Topological chiral magnonic edge mode in a magnonic crystal

TL;DR

This paper introduces a topological magnonic crystal that hosts protected chiral edge modes for spin waves, enabling unidirectional, scattering-free propagation with potential applications in fault-tolerant spintronics.

Contribution

It proposes a new topological magnonic crystal with non-zero Chern numbers, demonstrating the existence of chiral edge modes in magnetostatic spin waves.

Findings

Magnonic crystal exhibits non-zero Chern integers in spin-wave bands.

Chiral edge modes propagate unidirectionally without backscattering.

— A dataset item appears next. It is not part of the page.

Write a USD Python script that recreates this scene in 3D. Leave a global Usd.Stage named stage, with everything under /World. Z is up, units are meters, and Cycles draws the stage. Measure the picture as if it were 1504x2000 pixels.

Potential for fault-tolerant spintronic devices.

Abstract

Topological phases have been explored in various fields in physics such as spintronics, photonics, liquid helium, correlated electron system and cold-atomic system. This leads to the recent foundation of emerging materials such as topological band insulators, topological photonic crystals and topological superconductors/superfluid. In this paper, we propose a topological magnonic crystal which provides protected chiral edge modes for magnetostatic spin waves. Based on a linearized Landau-Lifshitz equation, we show that a magnonic crystal with the dipolar interaction acquires spin-wave volume-mode band with non-zero Chern integer. We argue that such magnonic systems are accompanied by the same integer numbers of chiral spin-wave edge modes within a band gap for the volume-mode bands. In these edge modes, the spin wave propagates in a unidirectional manner without being scattered backward, which implements novel fault-tolerant spintronic devices.